In Baltimore, they burned their CVS, a brand new facility for folks to secure their prescriptions and groceries. They looted the Madonwin Mall, a cluster of department stores and specialty stores. They burned the under-construction combined Senior Center and Youth Center and Preschool. They looted and sacked Liquor Stores, and Shoe Stores and Clothing Stores in completely selfish, lawless acts of thievery.

It may sound harsh, especially coming from a “bleeding heart liberal” a “progressive Democrat,” but despite the clergy and leaders and good citizens in Baltimore who have chosen a better life for themselves and their people, there is an element of individuals who by virtue of their own bad choices; to use drugs, to fail to apply themselves in school, to set goals and work to obtain them, individuals who seek the easy way out, and then wonder why they are in the mess they are in that I have the most problem with. Individuals who accept absolutely no responsibility for their own actions but blame everybody else for their predicaments, and then use any excuse available to destroy their neighbors’ businesses and community’s resources; police cars and fire trucks, these individuals, these predators, these…thugs…deserve no sympathy, only the force of law supported by the rest of the good citizens.

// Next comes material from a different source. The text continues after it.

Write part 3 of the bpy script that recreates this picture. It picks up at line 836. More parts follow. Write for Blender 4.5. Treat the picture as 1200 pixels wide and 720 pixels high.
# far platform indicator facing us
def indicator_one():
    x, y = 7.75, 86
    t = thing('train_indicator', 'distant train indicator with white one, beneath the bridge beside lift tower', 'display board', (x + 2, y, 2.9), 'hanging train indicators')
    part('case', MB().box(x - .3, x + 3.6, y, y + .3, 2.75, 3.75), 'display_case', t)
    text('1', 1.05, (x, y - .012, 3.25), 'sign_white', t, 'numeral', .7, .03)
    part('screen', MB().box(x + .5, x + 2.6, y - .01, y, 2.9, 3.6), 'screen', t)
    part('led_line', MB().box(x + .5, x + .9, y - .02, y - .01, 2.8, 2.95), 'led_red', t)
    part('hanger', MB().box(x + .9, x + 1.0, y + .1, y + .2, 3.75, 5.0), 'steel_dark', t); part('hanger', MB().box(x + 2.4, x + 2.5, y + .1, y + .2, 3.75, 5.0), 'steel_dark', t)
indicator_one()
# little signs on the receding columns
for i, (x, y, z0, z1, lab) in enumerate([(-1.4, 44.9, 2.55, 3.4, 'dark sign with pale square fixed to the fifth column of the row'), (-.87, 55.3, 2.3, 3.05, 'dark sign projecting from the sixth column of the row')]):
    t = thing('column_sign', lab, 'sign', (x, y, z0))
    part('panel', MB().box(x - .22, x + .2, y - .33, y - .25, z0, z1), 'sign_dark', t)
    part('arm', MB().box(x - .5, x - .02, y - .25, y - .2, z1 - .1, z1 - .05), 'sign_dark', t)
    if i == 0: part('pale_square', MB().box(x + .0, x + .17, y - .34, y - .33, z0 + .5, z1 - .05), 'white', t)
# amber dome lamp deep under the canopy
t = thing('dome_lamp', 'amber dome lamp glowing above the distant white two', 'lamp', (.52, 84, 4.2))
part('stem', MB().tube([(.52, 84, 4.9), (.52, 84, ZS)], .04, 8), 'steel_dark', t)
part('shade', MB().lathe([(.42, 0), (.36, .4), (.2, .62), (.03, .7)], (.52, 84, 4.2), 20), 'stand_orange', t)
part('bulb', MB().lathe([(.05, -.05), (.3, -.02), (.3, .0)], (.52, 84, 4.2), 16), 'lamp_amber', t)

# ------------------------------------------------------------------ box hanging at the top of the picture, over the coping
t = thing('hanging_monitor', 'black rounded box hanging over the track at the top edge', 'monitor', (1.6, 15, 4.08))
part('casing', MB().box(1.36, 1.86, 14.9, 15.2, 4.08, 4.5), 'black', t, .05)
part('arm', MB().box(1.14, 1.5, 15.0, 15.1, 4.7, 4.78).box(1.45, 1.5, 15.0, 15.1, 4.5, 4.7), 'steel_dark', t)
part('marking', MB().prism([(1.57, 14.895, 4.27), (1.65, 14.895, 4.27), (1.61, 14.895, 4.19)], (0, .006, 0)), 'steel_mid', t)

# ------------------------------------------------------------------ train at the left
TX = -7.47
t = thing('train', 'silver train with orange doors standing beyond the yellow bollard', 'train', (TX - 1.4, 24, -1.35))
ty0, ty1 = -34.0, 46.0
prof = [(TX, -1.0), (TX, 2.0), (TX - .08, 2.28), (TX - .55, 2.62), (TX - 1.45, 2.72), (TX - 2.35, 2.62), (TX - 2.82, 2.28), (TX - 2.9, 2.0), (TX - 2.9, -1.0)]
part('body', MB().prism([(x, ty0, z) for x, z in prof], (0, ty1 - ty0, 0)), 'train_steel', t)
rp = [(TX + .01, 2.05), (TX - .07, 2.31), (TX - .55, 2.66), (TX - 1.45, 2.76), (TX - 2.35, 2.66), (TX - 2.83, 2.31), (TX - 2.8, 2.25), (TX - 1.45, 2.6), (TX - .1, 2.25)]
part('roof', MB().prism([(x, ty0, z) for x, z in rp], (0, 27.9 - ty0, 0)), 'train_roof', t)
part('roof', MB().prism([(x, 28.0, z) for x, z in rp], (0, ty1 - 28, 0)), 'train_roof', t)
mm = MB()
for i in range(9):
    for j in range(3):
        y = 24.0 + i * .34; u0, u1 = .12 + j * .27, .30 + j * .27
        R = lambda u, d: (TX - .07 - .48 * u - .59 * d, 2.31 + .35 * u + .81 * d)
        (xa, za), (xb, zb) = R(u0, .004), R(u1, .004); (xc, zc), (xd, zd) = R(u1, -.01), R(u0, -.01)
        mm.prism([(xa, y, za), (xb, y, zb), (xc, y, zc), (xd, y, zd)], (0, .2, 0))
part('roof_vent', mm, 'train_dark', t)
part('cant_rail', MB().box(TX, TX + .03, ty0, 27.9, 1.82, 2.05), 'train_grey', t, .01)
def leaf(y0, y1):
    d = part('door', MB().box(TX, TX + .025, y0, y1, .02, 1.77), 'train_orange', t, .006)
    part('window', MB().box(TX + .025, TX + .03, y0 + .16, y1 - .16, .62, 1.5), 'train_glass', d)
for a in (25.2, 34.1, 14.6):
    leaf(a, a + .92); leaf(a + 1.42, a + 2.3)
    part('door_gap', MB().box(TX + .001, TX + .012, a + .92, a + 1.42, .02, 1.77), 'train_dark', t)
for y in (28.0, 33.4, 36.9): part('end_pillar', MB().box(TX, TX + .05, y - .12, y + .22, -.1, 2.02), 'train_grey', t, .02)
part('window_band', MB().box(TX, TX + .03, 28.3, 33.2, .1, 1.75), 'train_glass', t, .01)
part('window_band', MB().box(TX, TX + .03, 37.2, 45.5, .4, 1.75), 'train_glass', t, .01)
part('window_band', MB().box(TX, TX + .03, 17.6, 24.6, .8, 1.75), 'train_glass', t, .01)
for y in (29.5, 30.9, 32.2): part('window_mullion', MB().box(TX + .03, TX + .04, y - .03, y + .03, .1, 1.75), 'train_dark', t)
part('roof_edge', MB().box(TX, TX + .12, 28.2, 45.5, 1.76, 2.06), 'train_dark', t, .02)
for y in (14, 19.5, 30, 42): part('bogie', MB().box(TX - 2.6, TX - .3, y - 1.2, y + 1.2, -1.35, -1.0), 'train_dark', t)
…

For people to live safely in an orderly society, they have to make sacrifices, they have to respect each other and they have to respect the law. There’s a reason police respond differently in high crime areas than they do in Mayberry RFD. They have to. And while they need to be held to a higher standard of behavior, they are human beings who break down after seeing what they see every day on the job. If little green men with yellow antennae were abusing their wives and kids, robbing stores, urinating on the streets, assaulting law-abiding citizens, then the police would be especially vigilant when they came across one of those green men or women with yellow antennae. Who you going to watch more closely when your kids are around? A Golden Lab, or a Pit Bull? Honestly.